WHAT YOU NEED TO DO » Set the listing down again exactly, please, apart from its pictures.

===============

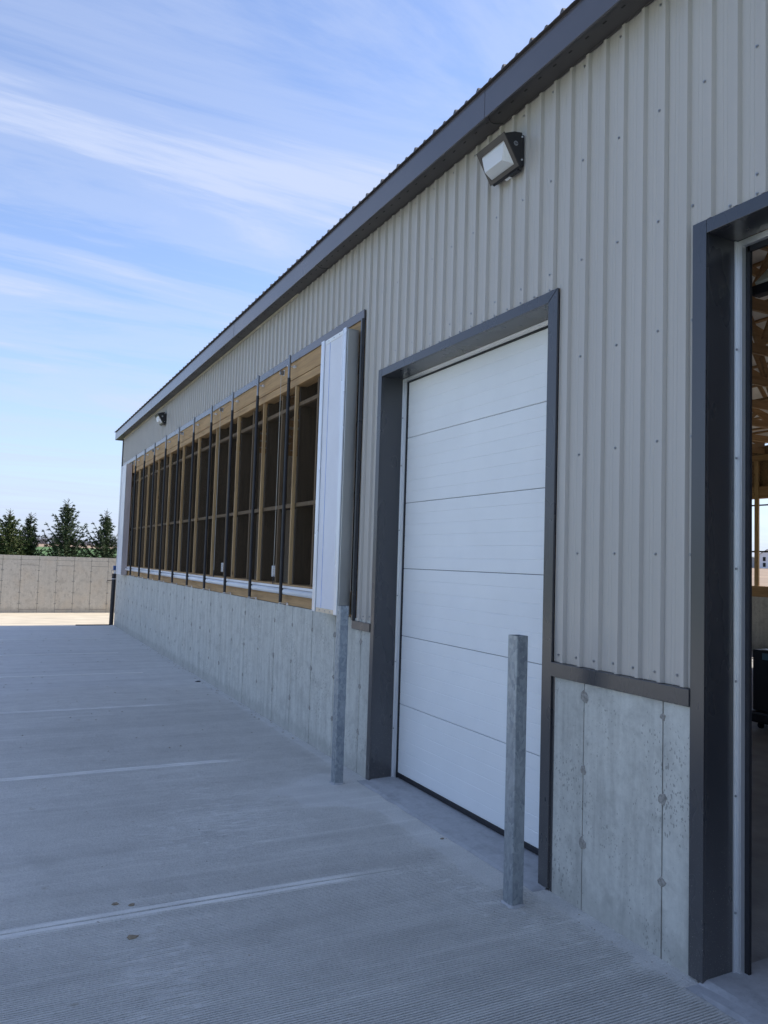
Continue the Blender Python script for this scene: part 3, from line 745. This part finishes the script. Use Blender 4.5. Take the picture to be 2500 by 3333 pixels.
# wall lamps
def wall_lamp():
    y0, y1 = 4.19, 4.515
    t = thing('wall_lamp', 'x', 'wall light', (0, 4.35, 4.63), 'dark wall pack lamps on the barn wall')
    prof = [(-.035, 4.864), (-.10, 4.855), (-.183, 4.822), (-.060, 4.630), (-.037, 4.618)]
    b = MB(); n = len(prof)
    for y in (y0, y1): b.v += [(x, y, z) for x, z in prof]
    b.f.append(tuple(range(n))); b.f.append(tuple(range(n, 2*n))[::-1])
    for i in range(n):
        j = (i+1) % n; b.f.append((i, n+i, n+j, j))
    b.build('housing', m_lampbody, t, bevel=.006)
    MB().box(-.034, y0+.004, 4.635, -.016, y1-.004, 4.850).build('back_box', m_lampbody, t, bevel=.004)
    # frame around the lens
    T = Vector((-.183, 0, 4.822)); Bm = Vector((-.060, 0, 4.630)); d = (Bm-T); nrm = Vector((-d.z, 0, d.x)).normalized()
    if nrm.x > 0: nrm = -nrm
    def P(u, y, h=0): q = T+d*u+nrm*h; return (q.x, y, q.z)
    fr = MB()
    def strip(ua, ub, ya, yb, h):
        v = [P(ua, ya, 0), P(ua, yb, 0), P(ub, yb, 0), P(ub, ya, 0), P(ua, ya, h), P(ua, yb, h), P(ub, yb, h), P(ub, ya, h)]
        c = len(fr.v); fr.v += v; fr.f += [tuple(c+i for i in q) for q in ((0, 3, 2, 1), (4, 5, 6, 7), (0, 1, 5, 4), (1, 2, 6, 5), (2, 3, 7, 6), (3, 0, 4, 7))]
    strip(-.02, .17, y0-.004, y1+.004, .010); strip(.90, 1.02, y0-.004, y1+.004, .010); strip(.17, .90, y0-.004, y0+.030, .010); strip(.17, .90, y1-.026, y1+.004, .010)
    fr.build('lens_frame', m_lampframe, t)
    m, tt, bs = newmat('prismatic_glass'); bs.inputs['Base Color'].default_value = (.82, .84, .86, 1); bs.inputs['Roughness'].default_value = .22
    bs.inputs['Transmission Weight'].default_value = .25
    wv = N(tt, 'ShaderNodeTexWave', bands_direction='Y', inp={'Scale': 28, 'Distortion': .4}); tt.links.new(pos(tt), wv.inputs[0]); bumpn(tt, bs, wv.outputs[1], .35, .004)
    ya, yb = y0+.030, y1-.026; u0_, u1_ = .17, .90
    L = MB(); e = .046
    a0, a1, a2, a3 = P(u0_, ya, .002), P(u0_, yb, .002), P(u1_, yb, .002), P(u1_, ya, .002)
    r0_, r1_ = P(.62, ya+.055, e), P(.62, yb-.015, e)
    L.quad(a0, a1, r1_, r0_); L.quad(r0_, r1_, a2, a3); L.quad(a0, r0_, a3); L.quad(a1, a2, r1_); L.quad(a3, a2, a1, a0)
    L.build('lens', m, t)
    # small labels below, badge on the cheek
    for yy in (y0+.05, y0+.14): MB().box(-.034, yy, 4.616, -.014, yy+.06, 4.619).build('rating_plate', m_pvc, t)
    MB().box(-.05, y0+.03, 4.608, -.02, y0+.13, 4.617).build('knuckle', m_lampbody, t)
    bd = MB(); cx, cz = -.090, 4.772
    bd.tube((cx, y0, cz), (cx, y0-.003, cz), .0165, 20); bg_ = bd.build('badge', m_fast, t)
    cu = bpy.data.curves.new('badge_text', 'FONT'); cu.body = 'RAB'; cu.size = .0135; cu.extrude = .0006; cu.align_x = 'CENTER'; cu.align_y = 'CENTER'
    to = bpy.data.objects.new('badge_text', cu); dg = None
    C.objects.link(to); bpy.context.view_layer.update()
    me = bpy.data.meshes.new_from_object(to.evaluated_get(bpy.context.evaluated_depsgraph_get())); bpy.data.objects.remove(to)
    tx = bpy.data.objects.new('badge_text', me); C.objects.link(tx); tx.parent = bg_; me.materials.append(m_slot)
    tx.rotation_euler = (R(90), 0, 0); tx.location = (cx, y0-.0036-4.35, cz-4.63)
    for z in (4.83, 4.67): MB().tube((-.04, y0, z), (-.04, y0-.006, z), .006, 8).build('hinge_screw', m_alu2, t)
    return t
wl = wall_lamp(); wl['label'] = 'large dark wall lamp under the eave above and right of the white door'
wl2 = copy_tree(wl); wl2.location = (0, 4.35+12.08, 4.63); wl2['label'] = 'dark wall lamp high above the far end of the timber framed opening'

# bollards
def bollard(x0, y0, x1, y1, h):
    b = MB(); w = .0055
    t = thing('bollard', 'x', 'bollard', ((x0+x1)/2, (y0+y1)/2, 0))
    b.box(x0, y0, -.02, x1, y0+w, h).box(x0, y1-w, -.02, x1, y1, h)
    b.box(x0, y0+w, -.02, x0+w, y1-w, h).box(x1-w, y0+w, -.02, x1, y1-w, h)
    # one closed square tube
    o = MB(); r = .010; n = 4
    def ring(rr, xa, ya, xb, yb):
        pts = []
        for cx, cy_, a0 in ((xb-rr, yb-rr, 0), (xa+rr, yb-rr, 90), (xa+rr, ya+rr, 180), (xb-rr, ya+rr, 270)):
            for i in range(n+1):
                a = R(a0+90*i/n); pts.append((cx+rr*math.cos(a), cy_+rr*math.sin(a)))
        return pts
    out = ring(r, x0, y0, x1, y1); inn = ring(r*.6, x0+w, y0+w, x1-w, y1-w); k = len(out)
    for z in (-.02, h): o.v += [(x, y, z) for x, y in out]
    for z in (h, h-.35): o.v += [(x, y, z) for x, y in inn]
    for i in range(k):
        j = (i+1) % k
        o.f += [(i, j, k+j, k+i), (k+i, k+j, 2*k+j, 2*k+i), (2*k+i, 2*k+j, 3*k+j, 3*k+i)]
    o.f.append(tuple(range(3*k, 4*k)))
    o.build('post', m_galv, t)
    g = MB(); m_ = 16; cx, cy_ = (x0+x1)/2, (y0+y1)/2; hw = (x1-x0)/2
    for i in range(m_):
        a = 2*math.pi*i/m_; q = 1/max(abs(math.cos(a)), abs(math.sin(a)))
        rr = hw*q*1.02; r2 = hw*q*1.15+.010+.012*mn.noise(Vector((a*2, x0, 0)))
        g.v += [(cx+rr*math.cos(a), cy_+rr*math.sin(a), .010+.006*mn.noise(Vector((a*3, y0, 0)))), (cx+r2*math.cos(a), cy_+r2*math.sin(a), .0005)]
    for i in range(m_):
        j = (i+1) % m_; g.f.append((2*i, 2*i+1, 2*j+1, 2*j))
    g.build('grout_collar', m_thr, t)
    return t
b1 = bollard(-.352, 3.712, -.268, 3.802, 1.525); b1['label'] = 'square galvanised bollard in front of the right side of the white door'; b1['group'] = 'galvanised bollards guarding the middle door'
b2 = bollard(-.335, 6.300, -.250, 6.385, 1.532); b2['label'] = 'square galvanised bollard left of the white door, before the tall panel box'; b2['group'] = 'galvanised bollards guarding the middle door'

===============

COMPLETED EXERCISE »
Continue the Blender Python script for this scene: part 3, from line 745. This part finishes the script. Use Blender 4.5. Take the picture to be 2500 by 3333 pixels.
# wall lamps
def wall_lamp():
    y0, y1 = 4.19, 4.515
    t = thing('wall_lamp', 'x', 'wall light', (0, 4.35, 4.63), 'dark wall pack lamps on the barn wall')
    prof = [(-.035, 4.864), (-.10, 4.855), (-.183, 4.822), (-.060, 4.630), (-.037, 4.618)]
    b = MB(); n = len(prof)
    for y in (y0, y1): b.v += [(x, y, z) for x, z in prof]
    b.f.append(tuple(range(n))); b.f.append(tuple(range(n, 2*n))[::-1])
    for i in range(n):
        j = (i+1) % n; b.f.append((i, n+i, n+j, j))
    b.build('housing', m_lampbody, t, bevel=.006)
    MB().box(-.034, y0+.004, 4.635, -.016, y1-.004, 4.850).build('back_box', m_lampbody, t, bevel=.004)
    # frame around the lens
    T = Vector((-.183, 0, 4.822)); Bm = Vector((-.060, 0, 4.630)); d = (Bm-T); nrm = Vector((-d.z, 0, d.x)).normalized()
    if nrm.x > 0: nrm = -nrm
    def P(u, y, h=0): q = T+d*u+nrm*h; return (q.x, y, q.z)
    fr = MB()
    def strip(ua, ub, ya, yb, h):
        v = [P(ua, ya, 0), P(ua, yb, 0), P(ub, yb, 0), P(ub, ya, 0), P(ua, ya, h), P(ua, yb, h), P(ub, yb, h), P(ub, ya, h)]
        c = len(fr.v); fr.v += v; fr.f += [tuple(c+i for i in q) for q in ((0, 3, 2, 1), (4, 5, 6, 7), (0, 1, 5, 4), (1, 2, 6, 5), (2, 3, 7, 6), (3, 0, 4, 7))]
    strip(-.02, .17, y0-.004, y1+.004, .010); strip(.90, 1.02, y0-.004, y1+.004, .010); strip(.17, .90, y0-.004, y0+.030, .010); strip(.17, .90, y1-.026, y1+.004, .010)
    fr.build('lens_frame', m_lampframe, t)
    m, tt, bs = newmat('prismatic_glass'); bs.inputs['Base Color'].default_value = (.82, .84, .86, 1); bs.inputs['Roughness'].default_value = .22
    bs.inputs['Transmission Weight'].default_value = .25
    wv = N(tt, 'ShaderNodeTexWave', bands_direction='Y', inp={'Scale': 28, 'Distortion': .4}); tt.links.new(pos(tt), wv.inputs[0]); bumpn(tt, bs, wv.outputs[1], .35, .004)
    ya, yb = y0+.030, y1-.026; u0_, u1_ = .17, .90
    L = MB(); e = .046
    a0, a1, a2, a3 = P(u0_, ya, .002), P(u0_, yb, .002), P(u1_, yb, .002), P(u1_, ya, .002)
    r0_, r1_ = P(.62, ya+.055, e), P(.62, yb-.015, e)
    L.quad(a0, a1, r1_, r0_); L.quad(r0_, r1_, a2, a3); L.quad(a0, r0_, a3); L.quad(a1, a2, r1_); L.quad(a3, a2, a1, a0)
    L.build('lens', m, t)
    # small labels below, badge on the cheek
    for yy in (y0+.05, y0+.14): MB().box(-.034, yy, 4.616, -.014, yy+.06, 4.619).build('rating_plate', m_pvc, t)
    MB().box(-.05, y0+.03, 4.608, -.02, y0+.13, 4.617).build('knuckle', m_lampbody, t)
    bd = MB(); cx, cz = -.090, 4.772
    bd.tube((cx, y0, cz), (cx, y0-.003, cz), .0165, 20); bg_ = bd.build('badge', m_fast, t)
    cu = bpy.data.curves.new('badge_text', 'FONT'); cu.body = 'RAB'; cu.size = .0135; cu.extrude = .0006; cu.align_x = 'CENTER'; cu.align_y = 'CENTER'
    to = bpy.data.objects.new('badge_text', cu); dg = None
    C.objects.link(to); bpy.context.view_layer.update()
    me = bpy.data.meshes.new_from_object(to.evaluated_get(bpy.context.evaluated_depsgraph_get())); bpy.data.objects.remove(to)
    tx = bpy.data.objects.new('badge_text', me); C.objects.link(tx); tx.parent = bg_; me.materials.append(m_slot)
    tx.rotation_euler = (R(90), 0, 0); tx.location = (cx, y0-.0036-4.35, cz-4.63)
    for z in (4.83, 4.67): MB().tube((-.04, y0, z), (-.04, y0-.006, z), .006, 8).build('hinge_screw', m_alu2, t)
    return t
wl = wall_lamp(); wl['label'] = 'large dark wall lamp under the eave above and right of the white door'
wl2 = copy_tree(wl); wl2.location = (0, 4.35+12.08, 4.63); wl2['label'] = 'dark wall lamp high above the far end of the timber framed opening'

# bollards
def bollard(x0, y0, x1, y1, h):
    b = MB(); w = .0055
    t = thing('bollard', 'x', 'bollard', ((x0+x1)/2, (y0+y1)/2, 0))
    b.box(x0, y0, -.02, x1, y0+w, h).box(x0, y1-w, -.02, x1, y1, h)
    b.box(x0, y0+w, -.02, x0+w, y1-w, h).box(x1-w, y0+w, -.02, x1, y1-w, h)
    # one closed square tube
    o = MB(); r = .010; n = 4
    def ring(rr, xa, ya, xb, yb):
        pts = []
        for cx, cy_, a0 in ((xb-rr, yb-rr, 0), (xa+rr, yb-rr, 90), (xa+rr, ya+rr, 180), (xb-rr, ya+rr, 270)):
            for i in range(n+1):
                a = R(a0+90*i/n); pts.append((cx+rr*math.cos(a), cy_+rr*math.sin(a)))
        return pts
    out = ring(r, x0, y0, x1, y1); inn = ring(r*.6, x0+w, y0+w, x1-w, y1-w); k = len(out)
    for z in (-.02, h): o.v += [(x, y, z) for x, y in out]
    for z in (h, h-.35): o.v += [(x, y, z) for x, y in inn]
    for i in range(k):
        j = (i+1) % k
        o.f += [(i, j, k+j, k+i), (k+i, k+j, 2*k+j, 2*k+i), (2*k+i, 2*k+j, 3*k+j, 3*k+i)]
    o.f.append(tuple(range(3*k, 4*k)))
    o.build('post', m_galv, t)
    g = MB(); m_ = 16; cx, cy_ = (x0+x1)/2, (y0+y1)/2; hw = (x1-x0)/2
    for i in range(m_):
        a = 2*math.pi*i/m_; q = 1/max(abs(math.cos(a)), abs(math.sin(a)))
        rr = hw*q*1.02; r2 = hw*q*1.15+.010+.012*mn.noise(Vector((a*2, x0, 0)))
        g.v += [(cx+rr*math.cos(a), cy_+rr*math.sin(a), .010+.006*mn.noise(Vector((a*3, y0, 0)))), (cx+r2*math.cos(a), cy_+r2*math.sin(a), .0005)]
    for i in range(m_):
        j = (i+1) % m_; g.f.append((2*i, 2*i+1, 2*j+1, 2*j))
    g.build('grout_collar', m_thr, t)
    return t
b1 = bollard(-.352, 3.712, -.268, 3.802, 1.525); b1['label'] = 'square galvanised bollard in front of the right side of the white door'; b1['group'] = 'galvanised bollards guarding the middle door'
b2 = bollard(-.335, 6.300, -.250, 6.385, 1.532); b2['label'] = 'square galvanised bollard left of the white door, before the tall panel box'; b2['group'] = 'galvanised bollards guarding the middle door'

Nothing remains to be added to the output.